I’m pleased to see Steve Sailer engaging my 3 AM Dorm Room hypotheticals (here and here):

“Biased in favor of” is hardly the same as “recognizes no moral
obligations to non-citizens” and does not imply Poisoning Children. I
also do not, for example, to use one of your 3 AM in the Dorm Room
hypotheticals from another post, believe America should invade Canada
and enslave Canadians.

I am genuinely glad to hear this.  Steve is of course correct that “biased in favor of” does not mean “recognizes no moral obligations to non-citizens.”  At the same time, however, I am hardly crazy to wonder about Steve’s true position.

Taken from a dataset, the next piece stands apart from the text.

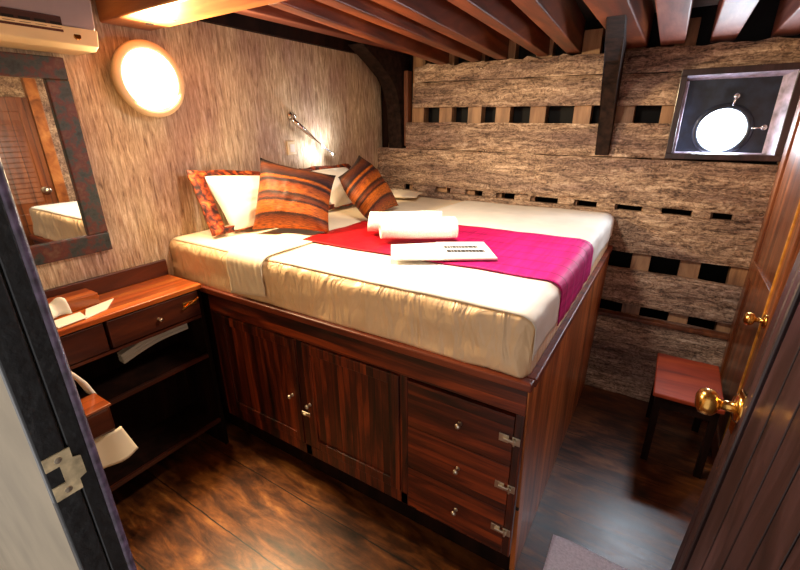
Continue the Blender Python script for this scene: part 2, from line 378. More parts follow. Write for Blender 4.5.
# the planks: one structure, uneven faces, open seams between some rows
def plank(bm, x0, x1, z0, z1, sl=-.018, sd=0, rag=0, nx=None, thick=.035):
    nx = nx or max(4, int((x1-x0)/.03)); nz = max(4, int((z1-z0)/.025))
    random.seed(sd); tl = [(random.random()-.5)*.008 for _ in range(2)]
    fr = []
    for i in range(nx+1):
        col = []
        for j in range(nz+1):
            x = x0+(x1-x0)*i/nx; v = j/nz
            zz0 = z0+sl*(x-.5)+.006*noise.noise(V((x*5, sd, 0))); zz1 = z1+sl*(x-.5)+.006*noise.noise(V((x*5, sd, 7)))
            if rag: zz1 += rag*(noise.noise(V((x*9, sd, 3)))+.5*noise.noise(V((x*24, sd, 3))))
            z = zz0+(zz1-zz0)*v
            e = min(v, 1-v)*nz; rnd = .008 if e < .5 else 0
            e2 = min(i, nx-i); rnd += .006 if e2 < 1 else 0
            y = hy(z)-.012+rnd+tl[0]+.010*noise.noise(V((x*6, z*14, sd)))+.006*noise.noise(V((x*22, z*40, sd)))
            col.append((x, y, z))
        fr.append(col)
    vs = [[bm.verts.new(p) for p in c] for c in fr]
    bk = [[bm.verts.new((p[0], hy(p[2])+thick, p[2])) for p in c] for c in fr]
    for i in range(nx):
        for j in range(nz):
            bm.faces.new((vs[i][j], vs[i+1][j], vs[i+1][j+1], vs[i][j+1]))
        bm.faces.new((bk[i][0], bk[i+1][0], vs[i+1][0], vs[i][0])); bm.faces.new((vs[i][nz], vs[i+1][nz], bk[i+1][nz], bk[i][nz]))
    for j in range(nz):
        bm.faces.new((vs[0][j], vs[0][j+1], bk[0][j+1], bk[0][j])); bm.faces.new((vs[nx][j+1], vs[nx][j], bk[nx][j], bk[nx][j+1]))
bm = bmesh.new()
plank(bm, .36, 1.9, 2.105, 2.225, sd=1, rag=.022); plank(bm, 1.9, RX, 2.10, 2.235, sd=2, rag=.016)
plank(bm, .35, 1.86, 1.918, 2.10, sd=3); plank(bm, 1.87, 2.205, 1.915, 2.095, sd=4)
plank(bm, .29, 1.9, 1.598, 1.805, sd=5); plank(bm, 1.9, 2.21, 1.60, 1.81, sd=6)
plank(bm, 0, 1.4, 1.303, 1.594, sd=7); plank(bm, 1.402, RX, 1.30, 1.593, sd=8)
plank(bm, 0, 2.0, .965, 1.258, sd=9); plank(bm, 2.0, RX, .99, 1.262, sd=10)
plank(bm, 1.6, RX, .645, .875, sd=11); plank(bm, 1.9, RX, .27, .54, sd=12, sl=0); plank(bm, 1.9, RX, -.02, .268, sd=13, sl=0)
plank(bm, 0, 1.9, .0, .6, sd=14, nx=10)
plank(bm, 2.762, RX, 1.6, 2.1, sd=15)
# filled stretches of the narrow seam
seams = [(0, .29), (.38, .6), (.74, .87), (1.02, 1.13), (1.28, 1.4), (1.6, 1.71), (1.86, 1.975), (2.145, 2.25), (2.416, 2.51), (2.62, RX)]
for k, (a, b) in enumerate(seams): plank(bm, a, b, 1.256, 1.304, sd=20+k, nx=4, thick=.03)
struct('wall_back', bm, 'hull', smooth=False)
# ledge rail on the lowest seam
bm = bmesh.new(); box(bm, (2.0, hy(.53)-.035, .515), (RX, hy(.53)+.02, .54), .004); struct('trim_2', bm, 'post')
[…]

Steve devotes most of his intellectual energy to making policy more biased in favor of citizens.  He devotes almost no energy to explaining when that bias would, in his eyes, be sufficient or excessive.  Given the many horrors committed by groups explicitly committed to in-group favoritism, he should preemptively affirm our moral obligations to out-groups instead of leaving the issue to listeners’ imaginations.

Now that moral obligations to out-groups are on the table, however, I’d appreciate more details.  Steve, would you please name a few examples of citizenist policies that you think go slightly beyond the limits of our moral obligations to outsiders?  A few examples of such policies that you think are just barely within those limits?  Inquiring minds want to know.

P.S. If you think my trespassing argument is a straw man, Steve embraces it to the letter:

My adolescent child does not have a fundamental right to make a job
offer to a wino to move into our house to do my child’s chores for him
in return for half of his allowance. Nor does the wino then have the
right to invite his brother to move in to our house, nor the wino’s
brother to invite his daughter and her kids in, nor the wino’s
brother’s daughter’s daughter’s husband and his kids from a previous
marriage, etc etc.

This analogy makes perfect sense if (a) the government is the true owner of what I incorrectly call “my” house, and (b) I merely reside there with the government’s permission.  Otherwise, the analogy makes no sense at all.